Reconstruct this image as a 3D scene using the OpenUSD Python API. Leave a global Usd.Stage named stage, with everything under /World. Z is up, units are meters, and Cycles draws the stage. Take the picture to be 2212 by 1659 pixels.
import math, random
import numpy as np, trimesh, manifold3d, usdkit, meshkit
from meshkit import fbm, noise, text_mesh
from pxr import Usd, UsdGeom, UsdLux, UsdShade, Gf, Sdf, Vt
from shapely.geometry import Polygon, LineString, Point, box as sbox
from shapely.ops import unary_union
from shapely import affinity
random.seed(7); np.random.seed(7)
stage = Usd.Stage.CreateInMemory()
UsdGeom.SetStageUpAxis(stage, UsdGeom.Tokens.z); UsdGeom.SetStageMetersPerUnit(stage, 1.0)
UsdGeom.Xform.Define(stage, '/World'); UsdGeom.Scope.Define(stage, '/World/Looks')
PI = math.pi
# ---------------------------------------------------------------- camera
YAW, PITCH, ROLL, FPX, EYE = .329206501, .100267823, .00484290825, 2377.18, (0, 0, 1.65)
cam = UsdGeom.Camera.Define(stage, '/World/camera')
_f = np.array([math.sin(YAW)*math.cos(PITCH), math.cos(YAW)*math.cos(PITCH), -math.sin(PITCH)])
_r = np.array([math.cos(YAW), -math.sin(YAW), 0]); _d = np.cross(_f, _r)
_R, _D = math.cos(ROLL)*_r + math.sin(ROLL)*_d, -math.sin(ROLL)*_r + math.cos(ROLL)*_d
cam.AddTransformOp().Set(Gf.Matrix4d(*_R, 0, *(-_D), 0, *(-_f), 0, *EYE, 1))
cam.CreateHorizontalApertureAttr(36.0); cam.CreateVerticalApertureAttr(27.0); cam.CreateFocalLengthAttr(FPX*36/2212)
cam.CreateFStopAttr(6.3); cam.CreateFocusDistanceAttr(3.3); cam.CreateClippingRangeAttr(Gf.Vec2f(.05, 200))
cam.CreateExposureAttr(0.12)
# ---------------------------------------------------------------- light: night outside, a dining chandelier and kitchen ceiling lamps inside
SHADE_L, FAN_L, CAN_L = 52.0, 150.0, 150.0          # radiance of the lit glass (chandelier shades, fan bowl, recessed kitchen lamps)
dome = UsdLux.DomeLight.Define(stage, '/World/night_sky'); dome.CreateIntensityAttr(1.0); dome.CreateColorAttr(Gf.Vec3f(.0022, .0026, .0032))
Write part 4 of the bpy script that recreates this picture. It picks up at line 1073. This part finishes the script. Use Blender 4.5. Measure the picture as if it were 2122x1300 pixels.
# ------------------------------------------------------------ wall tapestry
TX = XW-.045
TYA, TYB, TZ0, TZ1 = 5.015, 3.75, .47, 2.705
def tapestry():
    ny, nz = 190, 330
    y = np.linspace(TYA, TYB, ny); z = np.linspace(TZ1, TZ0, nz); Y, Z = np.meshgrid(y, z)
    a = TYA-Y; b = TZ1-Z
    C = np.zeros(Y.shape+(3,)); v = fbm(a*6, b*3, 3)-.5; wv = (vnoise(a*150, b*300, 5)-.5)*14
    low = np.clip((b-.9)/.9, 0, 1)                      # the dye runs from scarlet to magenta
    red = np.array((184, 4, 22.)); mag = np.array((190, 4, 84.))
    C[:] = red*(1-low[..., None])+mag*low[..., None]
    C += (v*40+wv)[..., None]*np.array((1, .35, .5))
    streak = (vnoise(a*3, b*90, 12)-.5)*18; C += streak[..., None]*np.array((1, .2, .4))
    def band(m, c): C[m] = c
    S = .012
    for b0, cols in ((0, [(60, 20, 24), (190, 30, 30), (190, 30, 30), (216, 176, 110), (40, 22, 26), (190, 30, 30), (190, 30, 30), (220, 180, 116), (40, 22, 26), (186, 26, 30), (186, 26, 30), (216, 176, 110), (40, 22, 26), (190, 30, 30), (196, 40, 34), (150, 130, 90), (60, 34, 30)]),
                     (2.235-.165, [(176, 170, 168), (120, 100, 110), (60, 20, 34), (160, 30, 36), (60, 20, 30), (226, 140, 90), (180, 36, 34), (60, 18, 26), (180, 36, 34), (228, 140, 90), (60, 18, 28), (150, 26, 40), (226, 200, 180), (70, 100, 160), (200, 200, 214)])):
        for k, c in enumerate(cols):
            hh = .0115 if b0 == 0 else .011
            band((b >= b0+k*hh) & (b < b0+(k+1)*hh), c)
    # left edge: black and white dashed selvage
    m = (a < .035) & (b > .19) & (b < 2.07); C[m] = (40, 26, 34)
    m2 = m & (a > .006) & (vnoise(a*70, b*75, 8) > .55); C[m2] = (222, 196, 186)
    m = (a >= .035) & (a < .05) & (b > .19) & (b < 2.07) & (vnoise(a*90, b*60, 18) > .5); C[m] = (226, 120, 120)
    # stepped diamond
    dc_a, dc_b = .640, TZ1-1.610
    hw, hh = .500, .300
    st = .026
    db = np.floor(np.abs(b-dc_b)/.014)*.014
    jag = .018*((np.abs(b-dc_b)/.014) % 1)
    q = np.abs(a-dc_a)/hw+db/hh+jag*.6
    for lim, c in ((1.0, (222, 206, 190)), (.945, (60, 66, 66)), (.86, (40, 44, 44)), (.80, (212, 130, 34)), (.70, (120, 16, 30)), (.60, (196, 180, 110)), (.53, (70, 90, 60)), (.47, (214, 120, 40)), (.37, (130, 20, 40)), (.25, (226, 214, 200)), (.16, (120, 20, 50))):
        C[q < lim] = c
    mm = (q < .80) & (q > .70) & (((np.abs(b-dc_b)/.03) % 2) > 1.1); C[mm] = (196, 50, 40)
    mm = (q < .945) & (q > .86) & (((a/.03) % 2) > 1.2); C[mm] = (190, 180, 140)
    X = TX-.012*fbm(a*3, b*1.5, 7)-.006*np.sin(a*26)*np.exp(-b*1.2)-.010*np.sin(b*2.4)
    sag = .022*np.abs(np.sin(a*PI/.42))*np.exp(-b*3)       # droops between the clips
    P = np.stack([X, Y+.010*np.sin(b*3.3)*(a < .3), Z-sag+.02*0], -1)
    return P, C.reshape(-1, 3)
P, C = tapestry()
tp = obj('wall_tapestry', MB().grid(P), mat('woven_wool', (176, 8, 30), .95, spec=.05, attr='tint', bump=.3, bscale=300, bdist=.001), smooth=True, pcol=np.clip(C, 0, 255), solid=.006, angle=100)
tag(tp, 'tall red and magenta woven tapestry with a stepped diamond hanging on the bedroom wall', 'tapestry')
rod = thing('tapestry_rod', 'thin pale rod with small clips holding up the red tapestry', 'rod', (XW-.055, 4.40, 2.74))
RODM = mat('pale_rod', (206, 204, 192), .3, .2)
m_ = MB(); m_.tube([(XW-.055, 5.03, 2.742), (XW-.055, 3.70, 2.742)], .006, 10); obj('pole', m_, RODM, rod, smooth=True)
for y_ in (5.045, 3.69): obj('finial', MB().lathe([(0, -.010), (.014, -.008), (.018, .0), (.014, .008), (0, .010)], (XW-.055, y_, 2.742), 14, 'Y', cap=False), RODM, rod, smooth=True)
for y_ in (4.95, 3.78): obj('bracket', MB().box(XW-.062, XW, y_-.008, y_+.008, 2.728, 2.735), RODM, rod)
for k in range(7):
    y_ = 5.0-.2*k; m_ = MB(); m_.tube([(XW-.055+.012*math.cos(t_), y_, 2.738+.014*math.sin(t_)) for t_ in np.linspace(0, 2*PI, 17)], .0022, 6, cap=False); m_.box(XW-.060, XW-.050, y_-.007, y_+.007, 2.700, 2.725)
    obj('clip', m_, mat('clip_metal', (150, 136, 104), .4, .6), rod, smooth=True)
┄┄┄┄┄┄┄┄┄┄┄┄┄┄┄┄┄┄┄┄
== Task directions ==
Return the material exactly as it stands.

== Written response ==
Reconstruct this image as a 3D scene using the OpenUSD Python API. Leave a global Usd.Stage named stage, with everything under /World. Z is up, units are meters, and Cycles draws the stage. Take the picture to be 2212 by 1659 pixels.
import math, random
import numpy as np, trimesh, manifold3d, usdkit, meshkit
from meshkit import fbm, noise, text_mesh
from pxr import Usd, UsdGeom, UsdLux, UsdShade, Gf, Sdf, Vt
from shapely.geometry import Polygon, LineString, Point, box as sbox
from shapely.ops import unary_union
from shapely import affinity
random.seed(7); np.random.seed(7)
stage = Usd.Stage.CreateInMemory()
UsdGeom.SetStageUpAxis(stage, UsdGeom.Tokens.z); UsdGeom.SetStageMetersPerUnit(stage, 1.0)
UsdGeom.Xform.Define(stage, '/World'); UsdGeom.Scope.Define(stage, '/World/Looks')
PI = math.pi
# ---------------------------------------------------------------- camera
YAW, PITCH, ROLL, FPX, EYE = .329206501, .100267823, .00484290825, 2377.18, (0, 0, 1.65)
cam = UsdGeom.Camera.Define(stage, '/World/camera')
_f = np.array([math.sin(YAW)*math.cos(PITCH), math.cos(YAW)*math.cos(PITCH), -math.sin(PITCH)])
_r = np.array([math.cos(YAW), -math.sin(YAW), 0]); _d = np.cross(_f, _r)
_R, _D = math.cos(ROLL)*_r + math.sin(ROLL)*_d, -math.sin(ROLL)*_r + math.cos(ROLL)*_d
cam.AddTransformOp().Set(Gf.Matrix4d(*_R, 0, *(-_D), 0, *(-_f), 0, *EYE, 1))
cam.CreateHorizontalApertureAttr(36.0); cam.CreateVerticalApertureAttr(27.0); cam.CreateFocalLengthAttr(FPX*36/2212)
cam.CreateFStopAttr(6.3); cam.CreateFocusDistanceAttr(3.3); cam.CreateClippingRangeAttr(Gf.Vec2f(.05, 200))
cam.CreateExposureAttr(0.12)
# ---------------------------------------------------------------- light: night outside, a dining chandelier and kitchen ceiling lamps inside
SHADE_L, FAN_L, CAN_L = 52.0, 150.0, 150.0          # radiance of the lit glass (chandelier shades, fan bowl, recessed kitchen lamps)
dome = UsdLux.DomeLight.Define(stage, '/World/night_sky'); dome.CreateIntensityAttr(1.0); dome.CreateColorAttr(Gf.Vec3f(.0022, .0026, .0032))
Write part 4 of the bpy script that recreates this picture. It picks up at line 1073. This part finishes the script. Use Blender 4.5. Measure the picture as if it were 2122x1300 pixels.
# ------------------------------------------------------------ wall tapestry
TX = XW-.045
TYA, TYB, TZ0, TZ1 = 5.015, 3.75, .47, 2.705
def tapestry():
    ny, nz = 190, 330
    y = np.linspace(TYA, TYB, ny); z = np.linspace(TZ1, TZ0, nz); Y, Z = np.meshgrid(y, z)
    a = TYA-Y; b = TZ1-Z
    C = np.zeros(Y.shape+(3,)); v = fbm(a*6, b*3, 3)-.5; wv = (vnoise(a*150, b*300, 5)-.5)*14
    low = np.clip((b-.9)/.9, 0, 1)                      # the dye runs from scarlet to magenta
    red = np.array((184, 4, 22.)); mag = np.array((190, 4, 84.))
    C[:] = red*(1-low[..., None])+mag*low[..., None]
    C += (v*40+wv)[..., None]*np.array((1, .35, .5))
    streak = (vnoise(a*3, b*90, 12)-.5)*18; C += streak[..., None]*np.array((1, .2, .4))
    def band(m, c): C[m] = c
    S = .012
    for b0, cols in ((0, [(60, 20, 24), (190, 30, 30), (190, 30, 30), (216, 176, 110), (40, 22, 26), (190, 30, 30), (190, 30, 30), (220, 180, 116), (40, 22, 26), (186, 26, 30), (186, 26, 30), (216, 176, 110), (40, 22, 26), (190, 30, 30), (196, 40, 34), (150, 130, 90), (60, 34, 30)]),
                     (2.235-.165, [(176, 170, 168), (120, 100, 110), (60, 20, 34), (160, 30, 36), (60, 20, 30), (226, 140, 90), (180, 36, 34), (60, 18, 26), (180, 36, 34), (228, 140, 90), (60, 18, 28), (150, 26, 40), (226, 200, 180), (70, 100, 160), (200, 200, 214)])):
        for k, c in enumerate(cols):
            hh = .0115 if b0 == 0 else .011
            band((b >= b0+k*hh) & (b < b0+(k+1)*hh), c)
    # left edge: black and white dashed selvage
    m = (a < .035) & (b > .19) & (b < 2.07); C[m] = (40, 26, 34)
    m2 = m & (a > .006) & (vnoise(a*70, b*75, 8) > .55); C[m2] = (222, 196, 186)
    m = (a >= .035) & (a < .05) & (b > .19) & (b < 2.07) & (vnoise(a*90, b*60, 18) > .5); C[m] = (226, 120, 120)
    # stepped diamond
    dc_a, dc_b = .640, TZ1-1.610
    hw, hh = .500, .300
    st = .026
    db = np.floor(np.abs(b-dc_b)/.014)*.014
    jag = .018*((np.abs(b-dc_b)/.014) % 1)
    q = np.abs(a-dc_a)/hw+db/hh+jag*.6
    for lim, c in ((1.0, (222, 206, 190)), (.945, (60, 66, 66)), (.86, (40, 44, 44)), (.80, (212, 130, 34)), (.70, (120, 16, 30)), (.60, (196, 180, 110)), (.53, (70, 90, 60)), (.47, (214, 120, 40)), (.37, (130, 20, 40)), (.25, (226, 214, 200)), (.16, (120, 20, 50))):
        C[q < lim] = c
    mm = (q < .80) & (q > .70) & (((np.abs(b-dc_b)/.03) % 2) > 1.1); C[mm] = (196, 50, 40)
    mm = (q < .945) & (q > .86) & (((a/.03) % 2) > 1.2); C[mm] = (190, 180, 140)
    X = TX-.012*fbm(a*3, b*1.5, 7)-.006*np.sin(a*26)*np.exp(-b*1.2)-.010*np.sin(b*2.4)
    sag = .022*np.abs(np.sin(a*PI/.42))*np.exp(-b*3)       # droops between the clips
    P = np.stack([X, Y+.010*np.sin(b*3.3)*(a < .3), Z-sag+.02*0], -1)
    return P, C.reshape(-1, 3)
P, C = tapestry()
tp = obj('wall_tapestry', MB().grid(P), mat('woven_wool', (176, 8, 30), .95, spec=.05, attr='tint', bump=.3, bscale=300, bdist=.001), smooth=True, pcol=np.clip(C, 0, 255), solid=.006, angle=100)
tag(tp, 'tall red and magenta woven tapestry with a stepped diamond hanging on the bedroom wall', 'tapestry')
rod = thing('tapestry_rod', 'thin pale rod with small clips holding up the red tapestry', 'rod', (XW-.055, 4.40, 2.74))
RODM = mat('pale_rod', (206, 204, 192), .3, .2)
m_ = MB(); m_.tube([(XW-.055, 5.03, 2.742), (XW-.055, 3.70, 2.742)], .006, 10); obj('pole', m_, RODM, rod, smooth=True)
for y_ in (5.045, 3.69): obj('finial', MB().lathe([(0, -.010), (.014, -.008), (.018, .0), (.014, .008), (0, .010)], (XW-.055, y_, 2.742), 14, 'Y', cap=False), RODM, rod, smooth=True)
for y_ in (4.95, 3.78): obj('bracket', MB().box(XW-.062, XW, y_-.008, y_+.008, 2.728, 2.735), RODM, rod)
for k in range(7):
    y_ = 5.0-.2*k; m_ = MB(); m_.tube([(XW-.055+.012*math.cos(t_), y_, 2.738+.014*math.sin(t_)) for t_ in np.linspace(0, 2*PI, 17)], .0022, 6, cap=False); m_.box(XW-.060, XW-.050, y_-.007, y_+.007, 2.700, 2.725)
    obj('clip', m_, mat('clip_metal', (150, 136, 104), .4, .6), rod, smooth=True)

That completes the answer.